* **Extracted material**:
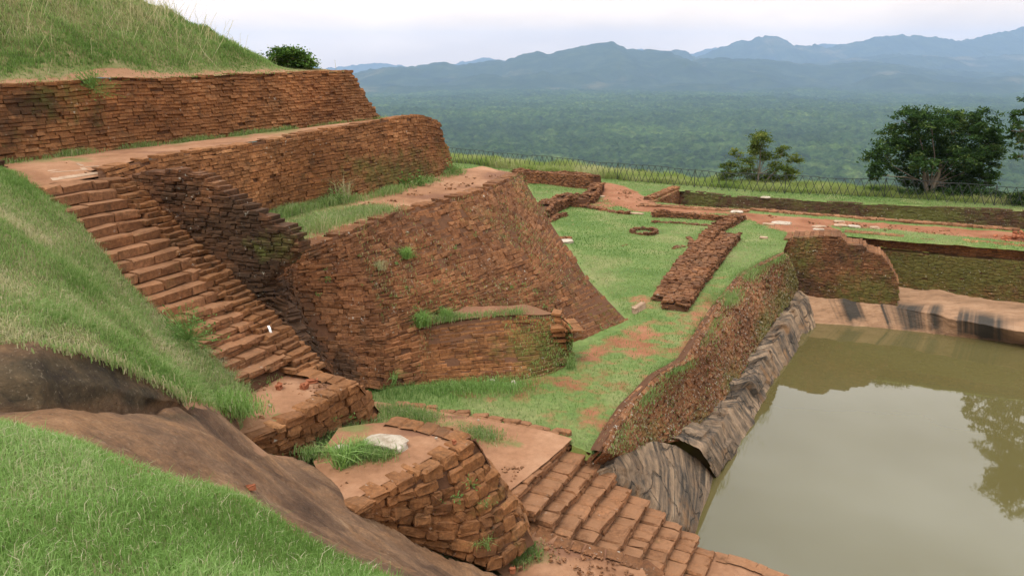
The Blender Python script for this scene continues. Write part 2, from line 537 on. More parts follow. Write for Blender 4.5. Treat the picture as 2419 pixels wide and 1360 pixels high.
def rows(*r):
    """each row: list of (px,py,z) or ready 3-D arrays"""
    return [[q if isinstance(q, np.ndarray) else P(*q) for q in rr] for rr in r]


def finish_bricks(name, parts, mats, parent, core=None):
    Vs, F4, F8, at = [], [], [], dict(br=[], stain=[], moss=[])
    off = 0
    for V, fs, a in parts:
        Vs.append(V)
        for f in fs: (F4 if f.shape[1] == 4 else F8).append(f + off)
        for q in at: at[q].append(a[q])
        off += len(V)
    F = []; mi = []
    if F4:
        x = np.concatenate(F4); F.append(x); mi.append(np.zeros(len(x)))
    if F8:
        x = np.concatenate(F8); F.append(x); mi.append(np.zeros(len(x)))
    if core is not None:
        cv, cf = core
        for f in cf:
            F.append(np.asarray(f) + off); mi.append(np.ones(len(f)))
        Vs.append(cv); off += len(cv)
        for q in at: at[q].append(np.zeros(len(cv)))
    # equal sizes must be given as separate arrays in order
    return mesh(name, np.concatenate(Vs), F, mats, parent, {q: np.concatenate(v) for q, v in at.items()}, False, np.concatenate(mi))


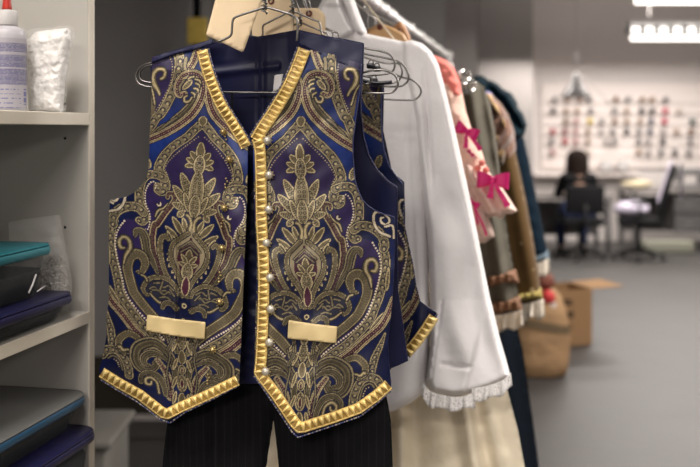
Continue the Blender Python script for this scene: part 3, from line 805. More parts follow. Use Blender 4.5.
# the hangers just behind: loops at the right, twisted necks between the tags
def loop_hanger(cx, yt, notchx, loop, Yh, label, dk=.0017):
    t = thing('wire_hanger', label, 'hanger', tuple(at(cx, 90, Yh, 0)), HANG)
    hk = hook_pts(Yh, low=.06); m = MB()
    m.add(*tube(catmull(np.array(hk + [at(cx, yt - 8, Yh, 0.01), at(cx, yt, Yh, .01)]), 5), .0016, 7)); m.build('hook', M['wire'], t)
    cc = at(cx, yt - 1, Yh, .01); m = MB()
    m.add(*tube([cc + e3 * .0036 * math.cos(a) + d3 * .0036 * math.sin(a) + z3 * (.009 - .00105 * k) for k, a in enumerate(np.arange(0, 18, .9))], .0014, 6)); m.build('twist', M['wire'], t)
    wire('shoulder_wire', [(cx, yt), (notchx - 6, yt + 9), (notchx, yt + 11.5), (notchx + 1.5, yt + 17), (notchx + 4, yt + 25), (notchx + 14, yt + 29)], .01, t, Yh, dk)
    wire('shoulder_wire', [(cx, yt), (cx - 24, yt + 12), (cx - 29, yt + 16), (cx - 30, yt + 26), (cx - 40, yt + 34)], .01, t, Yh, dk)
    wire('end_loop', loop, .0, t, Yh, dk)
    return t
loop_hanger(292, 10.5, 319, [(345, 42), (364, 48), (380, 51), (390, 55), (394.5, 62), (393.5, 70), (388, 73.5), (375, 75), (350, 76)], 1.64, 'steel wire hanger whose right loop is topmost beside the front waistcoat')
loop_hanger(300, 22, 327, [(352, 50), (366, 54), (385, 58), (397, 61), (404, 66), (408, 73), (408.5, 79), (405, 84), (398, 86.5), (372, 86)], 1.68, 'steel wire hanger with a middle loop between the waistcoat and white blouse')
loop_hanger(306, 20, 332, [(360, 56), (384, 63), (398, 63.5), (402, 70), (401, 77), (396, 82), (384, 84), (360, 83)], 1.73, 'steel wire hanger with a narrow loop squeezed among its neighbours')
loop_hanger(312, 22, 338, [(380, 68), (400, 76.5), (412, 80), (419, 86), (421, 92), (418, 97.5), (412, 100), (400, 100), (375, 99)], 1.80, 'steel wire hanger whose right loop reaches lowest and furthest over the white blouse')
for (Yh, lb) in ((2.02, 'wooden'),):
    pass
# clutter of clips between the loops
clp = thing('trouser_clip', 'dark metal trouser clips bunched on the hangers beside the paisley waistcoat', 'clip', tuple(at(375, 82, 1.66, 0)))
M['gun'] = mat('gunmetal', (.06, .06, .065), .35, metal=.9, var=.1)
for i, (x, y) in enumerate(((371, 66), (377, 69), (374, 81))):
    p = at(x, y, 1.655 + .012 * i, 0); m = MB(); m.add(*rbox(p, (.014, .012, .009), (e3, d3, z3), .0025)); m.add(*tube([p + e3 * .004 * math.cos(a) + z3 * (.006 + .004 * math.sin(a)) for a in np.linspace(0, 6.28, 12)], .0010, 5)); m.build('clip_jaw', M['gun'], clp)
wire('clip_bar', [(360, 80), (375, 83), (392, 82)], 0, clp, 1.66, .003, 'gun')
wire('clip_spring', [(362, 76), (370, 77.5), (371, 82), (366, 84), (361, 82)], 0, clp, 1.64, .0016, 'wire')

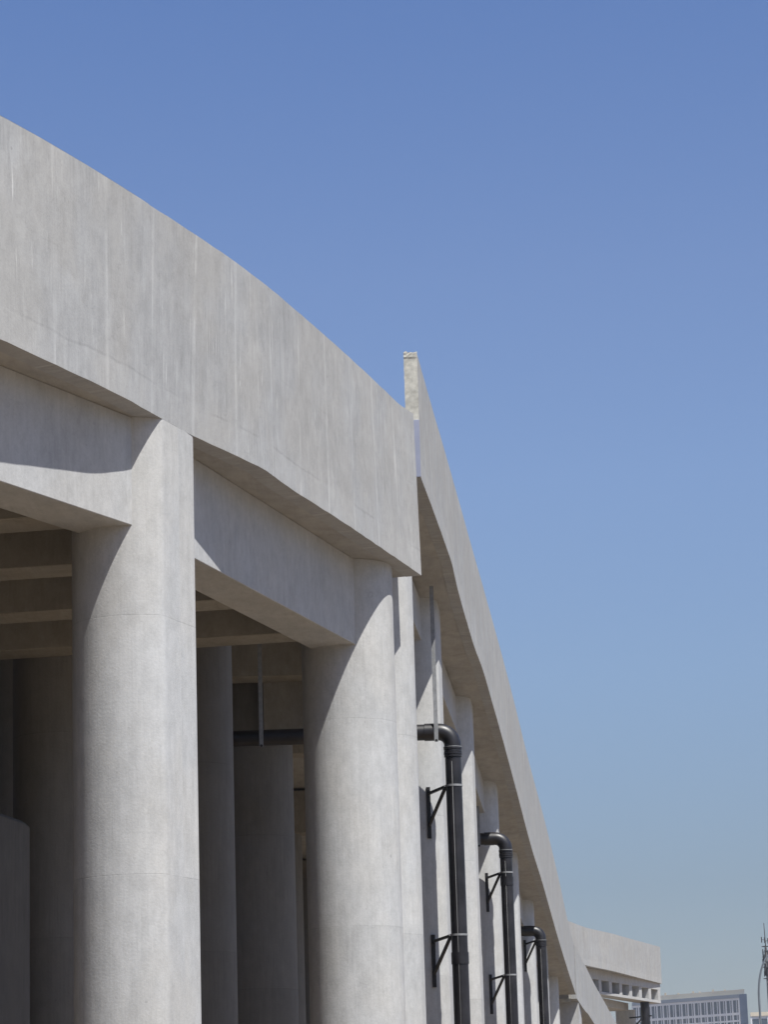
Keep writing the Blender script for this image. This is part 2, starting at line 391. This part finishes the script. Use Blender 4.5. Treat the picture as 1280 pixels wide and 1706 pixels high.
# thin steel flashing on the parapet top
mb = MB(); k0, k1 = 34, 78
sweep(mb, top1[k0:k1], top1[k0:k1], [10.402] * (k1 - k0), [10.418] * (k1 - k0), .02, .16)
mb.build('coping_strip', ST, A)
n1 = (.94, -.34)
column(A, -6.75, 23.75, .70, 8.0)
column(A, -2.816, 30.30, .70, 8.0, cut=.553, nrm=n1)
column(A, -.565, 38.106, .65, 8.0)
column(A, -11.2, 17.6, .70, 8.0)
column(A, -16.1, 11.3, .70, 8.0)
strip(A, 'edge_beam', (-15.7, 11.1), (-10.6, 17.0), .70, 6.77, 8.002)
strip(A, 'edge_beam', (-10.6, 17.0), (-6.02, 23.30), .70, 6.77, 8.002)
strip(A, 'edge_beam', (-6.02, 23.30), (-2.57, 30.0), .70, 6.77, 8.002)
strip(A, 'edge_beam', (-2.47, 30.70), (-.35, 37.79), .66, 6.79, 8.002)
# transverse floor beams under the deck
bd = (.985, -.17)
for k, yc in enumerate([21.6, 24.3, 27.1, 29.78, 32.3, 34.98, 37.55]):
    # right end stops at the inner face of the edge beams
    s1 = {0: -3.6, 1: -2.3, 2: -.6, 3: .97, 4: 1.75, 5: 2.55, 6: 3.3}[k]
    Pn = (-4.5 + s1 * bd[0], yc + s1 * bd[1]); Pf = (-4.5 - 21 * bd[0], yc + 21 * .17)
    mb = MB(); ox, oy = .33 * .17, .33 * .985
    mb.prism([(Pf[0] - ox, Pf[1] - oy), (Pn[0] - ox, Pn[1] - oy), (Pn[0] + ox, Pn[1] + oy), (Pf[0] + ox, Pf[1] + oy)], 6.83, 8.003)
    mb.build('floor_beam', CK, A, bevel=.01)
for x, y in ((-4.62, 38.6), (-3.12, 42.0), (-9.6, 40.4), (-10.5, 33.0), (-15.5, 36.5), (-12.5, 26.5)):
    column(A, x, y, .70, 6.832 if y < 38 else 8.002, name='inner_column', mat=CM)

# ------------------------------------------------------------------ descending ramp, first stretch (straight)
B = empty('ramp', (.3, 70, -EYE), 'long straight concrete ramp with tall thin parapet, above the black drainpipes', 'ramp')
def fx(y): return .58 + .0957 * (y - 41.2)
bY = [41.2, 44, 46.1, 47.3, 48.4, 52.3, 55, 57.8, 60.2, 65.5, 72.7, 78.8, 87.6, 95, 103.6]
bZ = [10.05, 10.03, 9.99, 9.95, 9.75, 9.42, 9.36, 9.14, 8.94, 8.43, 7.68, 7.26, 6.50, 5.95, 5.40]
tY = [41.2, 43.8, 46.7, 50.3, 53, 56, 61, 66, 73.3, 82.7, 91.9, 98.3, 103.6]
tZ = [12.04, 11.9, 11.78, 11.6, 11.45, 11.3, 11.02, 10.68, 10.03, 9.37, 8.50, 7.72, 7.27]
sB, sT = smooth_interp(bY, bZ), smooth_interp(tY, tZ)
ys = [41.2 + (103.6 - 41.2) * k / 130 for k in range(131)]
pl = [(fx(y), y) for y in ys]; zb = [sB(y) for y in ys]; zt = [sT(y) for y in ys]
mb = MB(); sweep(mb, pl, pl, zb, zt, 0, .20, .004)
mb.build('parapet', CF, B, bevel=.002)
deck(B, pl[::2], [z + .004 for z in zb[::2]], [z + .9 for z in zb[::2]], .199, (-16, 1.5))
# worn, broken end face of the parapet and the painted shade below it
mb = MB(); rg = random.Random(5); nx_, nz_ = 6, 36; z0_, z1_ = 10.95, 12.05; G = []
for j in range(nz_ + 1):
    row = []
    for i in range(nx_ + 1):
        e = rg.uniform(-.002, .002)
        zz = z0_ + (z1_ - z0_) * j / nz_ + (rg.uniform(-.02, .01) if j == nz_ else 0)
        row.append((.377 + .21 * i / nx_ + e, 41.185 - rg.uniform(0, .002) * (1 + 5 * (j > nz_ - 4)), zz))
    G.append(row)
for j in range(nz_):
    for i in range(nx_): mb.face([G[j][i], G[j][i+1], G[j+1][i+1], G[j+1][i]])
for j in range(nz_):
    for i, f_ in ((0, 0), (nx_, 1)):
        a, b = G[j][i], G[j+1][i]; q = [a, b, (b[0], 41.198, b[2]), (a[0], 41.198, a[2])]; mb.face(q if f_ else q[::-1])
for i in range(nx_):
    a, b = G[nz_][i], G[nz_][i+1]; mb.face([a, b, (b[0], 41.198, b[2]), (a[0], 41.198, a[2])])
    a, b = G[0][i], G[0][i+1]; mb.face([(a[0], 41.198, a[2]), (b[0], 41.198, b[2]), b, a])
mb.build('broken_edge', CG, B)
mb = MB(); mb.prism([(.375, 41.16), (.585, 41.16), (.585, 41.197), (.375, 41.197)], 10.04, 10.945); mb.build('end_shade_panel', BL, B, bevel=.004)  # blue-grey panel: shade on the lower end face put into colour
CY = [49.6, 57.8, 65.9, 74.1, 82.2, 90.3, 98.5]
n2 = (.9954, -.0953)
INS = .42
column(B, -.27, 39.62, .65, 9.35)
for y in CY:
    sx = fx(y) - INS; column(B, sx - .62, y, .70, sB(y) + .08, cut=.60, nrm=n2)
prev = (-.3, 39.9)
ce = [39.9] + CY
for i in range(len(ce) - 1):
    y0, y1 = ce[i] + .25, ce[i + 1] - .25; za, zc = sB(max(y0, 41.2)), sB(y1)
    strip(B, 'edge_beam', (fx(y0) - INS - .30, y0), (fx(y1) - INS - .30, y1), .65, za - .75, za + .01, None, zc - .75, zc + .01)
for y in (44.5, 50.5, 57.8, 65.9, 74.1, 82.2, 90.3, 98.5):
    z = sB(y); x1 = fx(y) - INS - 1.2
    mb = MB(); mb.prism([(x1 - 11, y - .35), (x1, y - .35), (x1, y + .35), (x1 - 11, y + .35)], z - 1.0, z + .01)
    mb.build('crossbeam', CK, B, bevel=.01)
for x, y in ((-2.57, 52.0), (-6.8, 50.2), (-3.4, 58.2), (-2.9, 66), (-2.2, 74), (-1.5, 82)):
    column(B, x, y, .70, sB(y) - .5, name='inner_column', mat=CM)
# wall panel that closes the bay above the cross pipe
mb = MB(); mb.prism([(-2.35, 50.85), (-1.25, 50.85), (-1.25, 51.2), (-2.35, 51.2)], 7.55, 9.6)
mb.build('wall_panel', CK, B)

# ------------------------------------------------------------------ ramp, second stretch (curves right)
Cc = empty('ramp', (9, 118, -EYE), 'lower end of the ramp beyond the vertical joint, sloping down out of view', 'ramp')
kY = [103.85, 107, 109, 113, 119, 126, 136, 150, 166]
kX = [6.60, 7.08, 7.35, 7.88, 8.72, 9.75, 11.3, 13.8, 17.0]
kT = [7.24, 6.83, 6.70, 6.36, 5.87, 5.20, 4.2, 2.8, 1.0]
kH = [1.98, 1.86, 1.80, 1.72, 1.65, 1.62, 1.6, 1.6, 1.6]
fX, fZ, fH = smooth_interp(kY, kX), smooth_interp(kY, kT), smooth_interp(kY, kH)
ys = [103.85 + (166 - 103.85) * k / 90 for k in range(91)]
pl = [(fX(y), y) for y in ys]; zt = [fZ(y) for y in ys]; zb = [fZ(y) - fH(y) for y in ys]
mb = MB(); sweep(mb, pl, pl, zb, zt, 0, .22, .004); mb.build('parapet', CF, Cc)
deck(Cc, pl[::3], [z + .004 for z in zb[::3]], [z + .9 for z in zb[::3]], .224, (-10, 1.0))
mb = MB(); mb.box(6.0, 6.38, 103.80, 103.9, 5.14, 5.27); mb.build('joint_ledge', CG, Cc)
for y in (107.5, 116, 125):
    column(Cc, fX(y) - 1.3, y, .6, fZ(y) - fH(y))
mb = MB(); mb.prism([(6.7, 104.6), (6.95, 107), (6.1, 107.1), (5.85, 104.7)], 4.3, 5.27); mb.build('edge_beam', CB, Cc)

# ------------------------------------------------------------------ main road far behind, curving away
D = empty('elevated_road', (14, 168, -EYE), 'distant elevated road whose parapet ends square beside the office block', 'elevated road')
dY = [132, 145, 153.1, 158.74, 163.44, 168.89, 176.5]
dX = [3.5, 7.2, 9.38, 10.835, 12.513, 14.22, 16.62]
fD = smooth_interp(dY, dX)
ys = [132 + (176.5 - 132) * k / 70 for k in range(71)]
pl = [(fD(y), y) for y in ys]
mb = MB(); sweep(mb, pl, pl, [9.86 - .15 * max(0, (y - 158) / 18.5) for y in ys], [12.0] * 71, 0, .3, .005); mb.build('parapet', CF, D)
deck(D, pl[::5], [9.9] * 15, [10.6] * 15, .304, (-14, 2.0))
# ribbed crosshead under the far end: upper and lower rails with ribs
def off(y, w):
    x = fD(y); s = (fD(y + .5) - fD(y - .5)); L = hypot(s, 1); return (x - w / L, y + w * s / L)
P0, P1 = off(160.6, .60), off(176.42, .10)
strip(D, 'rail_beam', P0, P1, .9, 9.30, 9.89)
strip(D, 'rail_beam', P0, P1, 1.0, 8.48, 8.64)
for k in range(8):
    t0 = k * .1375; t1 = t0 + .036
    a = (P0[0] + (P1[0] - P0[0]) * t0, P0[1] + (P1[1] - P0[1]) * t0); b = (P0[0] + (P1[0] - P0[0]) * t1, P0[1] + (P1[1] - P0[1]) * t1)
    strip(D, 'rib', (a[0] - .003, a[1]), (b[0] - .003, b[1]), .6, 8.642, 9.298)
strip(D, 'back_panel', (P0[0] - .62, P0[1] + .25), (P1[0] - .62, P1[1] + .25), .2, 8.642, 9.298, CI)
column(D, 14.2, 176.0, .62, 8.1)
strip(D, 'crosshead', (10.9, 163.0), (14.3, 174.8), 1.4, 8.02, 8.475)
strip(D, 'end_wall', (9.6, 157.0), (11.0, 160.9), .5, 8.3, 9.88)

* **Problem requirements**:
From the line with "strip(D, 'back_panel', (P0[0]" to the last line of the material, give every line again exactly, and only those lines.

* **Exercise response**:
strip(D, 'back_panel', (P0[0] - .62, P0[1] + .25), (P1[0] - .62, P1[1] + .25), .2, 8.642, 9.298, CI)
column(D, 14.2, 176.0, .62, 8.1)
strip(D, 'crosshead', (10.9, 163.0), (14.3, 174.8), 1.4, 8.02, 8.475)
strip(D, 'end_wall', (9.6, 157.0), (11.0, 160.9), .5, 8.3, 9.88)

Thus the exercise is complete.